Sometimes there are linear equations with one unknown that have no solution. For instance:

Example

$\frac{x}{2} - 1 = \frac{3 x}{2} - x$

If the method is applied and all the terms with $x$ are isolated in the first member and the constant in the second one, we obtain:

$\frac{x}{2} - 1 = \frac{3 x}{2} - x \Rightarrow \frac{x}{2} - \frac{3 x}{2} + x = 1$

Now it is necessary to apply the least common multiple:

$\frac{x}{2} - \frac{3 x}{2} + \frac{2 x}{2} = 1 \Rightarrow \frac{3 x - 3 x}{2} = 1 \Rightarrow \frac{0}{2} = 1 \Rightarrow 0 = 2$

The unknown disappears after performing the operations.
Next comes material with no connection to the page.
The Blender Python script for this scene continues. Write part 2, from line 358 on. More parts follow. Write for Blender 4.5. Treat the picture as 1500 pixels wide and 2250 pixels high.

When this happens it is said that the equation has no solution.

A useful tool when we want to set out problems in a written form, is being able to write an equation from its solution. We are going to see how to write an equation for which we want to have a specific solution.

Example

We want to write an equation that should have the value $7$ as a solution. It is written as follows: $x = 7$ .

If we subtract $3$ from both sides of the equality, we will get the same solution: $x - 3 = 7 - 3$ .

Now we multiply by $2$ on both sides of the equality:

$\begin{array}{rcl} 2 \cdot (x - 3) & = & 2 \cdot (7 - 3) \\ 2 \cdot (x - 3) & = & 2 \cdot 4 \\ 2 \cdot (x - 3) & = & 8 \end{array}$

If we evaluate $7$ in the equation we will see that it is a solution:

$\begin{array}{rcl} 2 \cdot (7 - 3) & = & 8 \\ 2 \cdot 4 & = & 8 \\ 8 & = & 8 \end{array}$

This equation $2 \cdot (x - 3) = 8$ might appear after reading the following exercise: " $3$ years ago, the double of my age was $8$ . How old am I?”.